Items from a data source:
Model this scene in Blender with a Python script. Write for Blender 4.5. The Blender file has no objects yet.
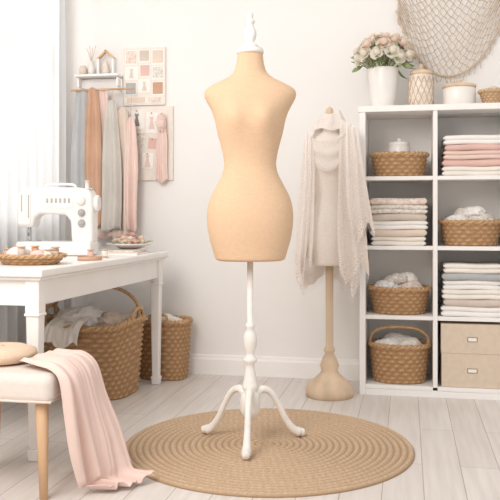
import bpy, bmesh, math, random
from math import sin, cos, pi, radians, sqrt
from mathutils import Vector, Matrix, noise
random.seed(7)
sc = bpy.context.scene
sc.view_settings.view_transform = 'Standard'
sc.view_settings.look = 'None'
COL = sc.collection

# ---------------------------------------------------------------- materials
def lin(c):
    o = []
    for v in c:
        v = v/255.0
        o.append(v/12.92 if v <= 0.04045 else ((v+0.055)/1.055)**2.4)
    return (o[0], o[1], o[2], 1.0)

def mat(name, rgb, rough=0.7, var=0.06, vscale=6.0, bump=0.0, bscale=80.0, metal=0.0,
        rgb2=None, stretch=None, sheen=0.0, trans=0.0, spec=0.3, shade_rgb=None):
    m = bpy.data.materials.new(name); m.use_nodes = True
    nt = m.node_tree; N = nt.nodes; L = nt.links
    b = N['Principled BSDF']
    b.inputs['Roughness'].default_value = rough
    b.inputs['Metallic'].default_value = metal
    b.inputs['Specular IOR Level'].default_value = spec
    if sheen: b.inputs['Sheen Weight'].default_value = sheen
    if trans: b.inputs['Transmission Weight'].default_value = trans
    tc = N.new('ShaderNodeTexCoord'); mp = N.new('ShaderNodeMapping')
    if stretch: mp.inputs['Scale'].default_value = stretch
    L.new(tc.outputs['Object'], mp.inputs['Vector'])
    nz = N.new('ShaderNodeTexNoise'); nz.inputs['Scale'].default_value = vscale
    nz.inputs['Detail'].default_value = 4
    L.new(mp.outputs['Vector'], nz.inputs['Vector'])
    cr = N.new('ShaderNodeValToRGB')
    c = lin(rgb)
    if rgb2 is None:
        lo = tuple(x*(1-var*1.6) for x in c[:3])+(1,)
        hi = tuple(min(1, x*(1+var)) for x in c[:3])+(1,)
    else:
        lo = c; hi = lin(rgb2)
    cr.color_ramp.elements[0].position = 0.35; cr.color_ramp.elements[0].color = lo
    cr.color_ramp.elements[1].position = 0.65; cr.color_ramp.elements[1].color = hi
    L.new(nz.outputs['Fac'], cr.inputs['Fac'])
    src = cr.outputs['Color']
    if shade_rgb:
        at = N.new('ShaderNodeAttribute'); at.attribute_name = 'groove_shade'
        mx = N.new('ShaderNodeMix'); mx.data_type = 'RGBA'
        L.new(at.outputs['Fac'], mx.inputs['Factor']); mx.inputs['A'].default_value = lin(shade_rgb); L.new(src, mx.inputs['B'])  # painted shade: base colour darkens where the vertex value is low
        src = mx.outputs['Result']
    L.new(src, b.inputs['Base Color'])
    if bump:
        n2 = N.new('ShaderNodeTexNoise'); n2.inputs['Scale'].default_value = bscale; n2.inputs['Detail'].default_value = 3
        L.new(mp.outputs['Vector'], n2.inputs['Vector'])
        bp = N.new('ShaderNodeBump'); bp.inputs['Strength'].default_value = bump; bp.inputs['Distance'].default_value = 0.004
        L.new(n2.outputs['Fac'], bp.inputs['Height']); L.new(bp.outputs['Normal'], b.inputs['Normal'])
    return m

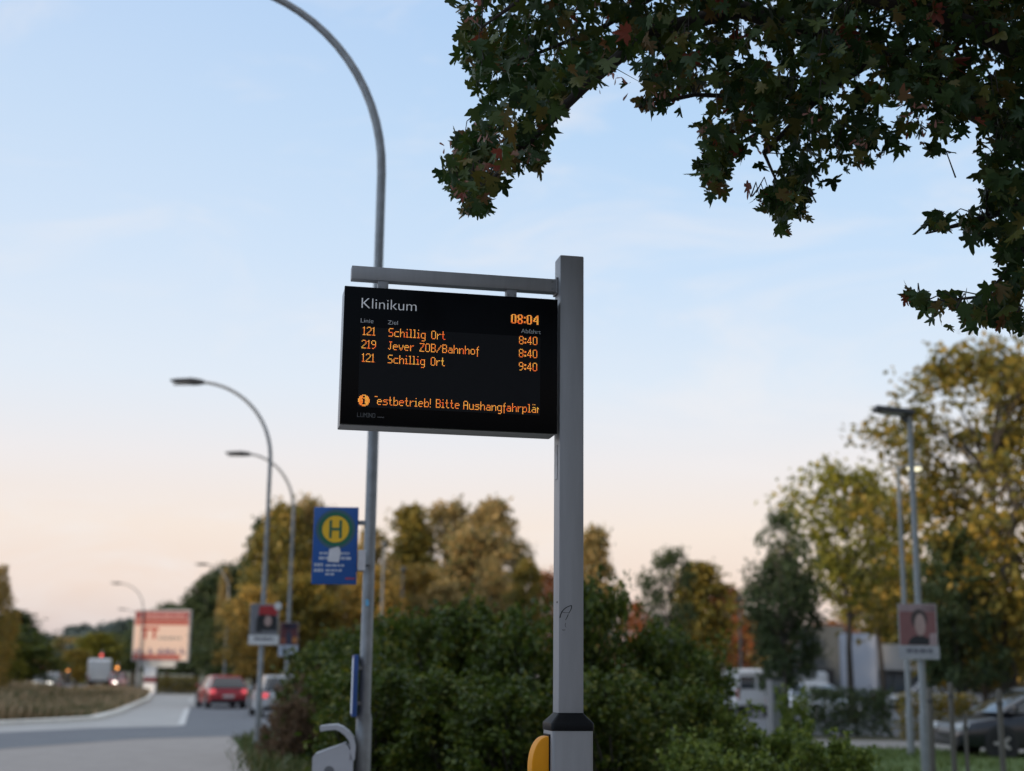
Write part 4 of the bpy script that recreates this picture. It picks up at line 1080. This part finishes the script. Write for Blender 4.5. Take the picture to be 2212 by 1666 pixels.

__Goal__
Each line above is to be copied verbatim. Drop any image from the copy.

__Answer to this problem__
Model this scene in Blender with a Python script. Write for Blender 4.5. The Blender file has no objects yet.
import bpy, bmesh, math, random
from math import sin, cos, pi, radians, sqrt
from mathutils import Vector, Matrix, noise
random.seed(7)
sc = bpy.context.scene
sc.view_settings.view_transform = 'Standard'
sc.view_settings.look = 'None'
COL = sc.collection

# ---------------------------------------------------------------- materials
def lin(c):
    o = []
    for v in c:
        v = v/255.0
        o.append(v/12.92 if v <= 0.04045 else ((v+0.055)/1.055)**2.4)
    return (o[0], o[1], o[2], 1.0)

def mat(name, rgb, rough=0.7, var=0.06, vscale=6.0, bump=0.0, bscale=80.0, metal=0.0,
        rgb2=None, stretch=None, sheen=0.0, trans=0.0, spec=0.3, shade_rgb=None):
    m = bpy.data.materials.new(name); m.use_nodes = True
    nt = m.node_tree; N = nt.nodes; L = nt.links
    b = N['Principled BSDF']
    b.inputs['Roughness'].default_value = rough
    b.inputs['Metallic'].default_value = metal
    b.inputs['Specular IOR Level'].default_value = spec
    if sheen: b.inputs['Sheen Weight'].default_value = sheen
    if trans: b.inputs['Transmission Weight'].default_value = trans
    tc = N.new('ShaderNodeTexCoord'); mp = N.new('ShaderNodeMapping')
    if stretch: mp.inputs['Scale'].default_value = stretch
    L.new(tc.outputs['Object'], mp.inputs['Vector'])
    nz = N.new('ShaderNodeTexNoise'); nz.inputs['Scale'].default_value = vscale
    nz.inputs['Detail'].default_value = 4
    L.new(mp.outputs['Vector'], nz.inputs['Vector'])
    cr = N.new('ShaderNodeValToRGB')
    c = lin(rgb)
    if rgb2 is None:
        lo = tuple(x*(1-var*1.6) for x in c[:3])+(1,)
        hi = tuple(min(1, x*(1+var)) for x in c[:3])+(1,)
    else:
        lo = c; hi = lin(rgb2)
    cr.color_ramp.elements[0].position = 0.35; cr.color_ramp.elements[0].color = lo
    cr.color_ramp.elements[1].position = 0.65; cr.color_ramp.elements[1].color = hi
    L.new(nz.outputs['Fac'], cr.inputs['Fac'])
    src = cr.outputs['Color']
    if shade_rgb:
        at = N.new('ShaderNodeAttribute'); at.attribute_name = 'groove_shade'
        mx = N.new('ShaderNodeMix'); mx.data_type = 'RGBA'
        L.new(at.outputs['Fac'], mx.inputs['Factor']); mx.inputs['A'].default_value = lin(shade_rgb); L.new(src, mx.inputs['B'])  # painted shade: base colour darkens where the vertex value is low
        src = mx.outputs['Result']
    L.new(src, b.inputs['Base Color'])
    if bump:
        n2 = N.new('ShaderNodeTexNoise'); n2.inputs['Scale'].default_value = bscale; n2.inputs['Detail'].default_value = 3
        L.new(mp.outputs['Vector'], n2.inputs['Vector'])
        bp = N.new('ShaderNodeBump'); bp.inputs['Strength'].default_value = bump; bp.inputs['Distance'].default_value = 0.004
        L.new(n2.outputs['Fac'], bp.inputs['Height']); L.new(bp.outputs['Normal'], b.inputs['Normal'])
    return m

Write part 4 of the bpy script that recreates this picture. It picks up at line 1080. This part finishes the script. Write for Blender 4.5. Take the picture to be 2212 by 1666 pixels.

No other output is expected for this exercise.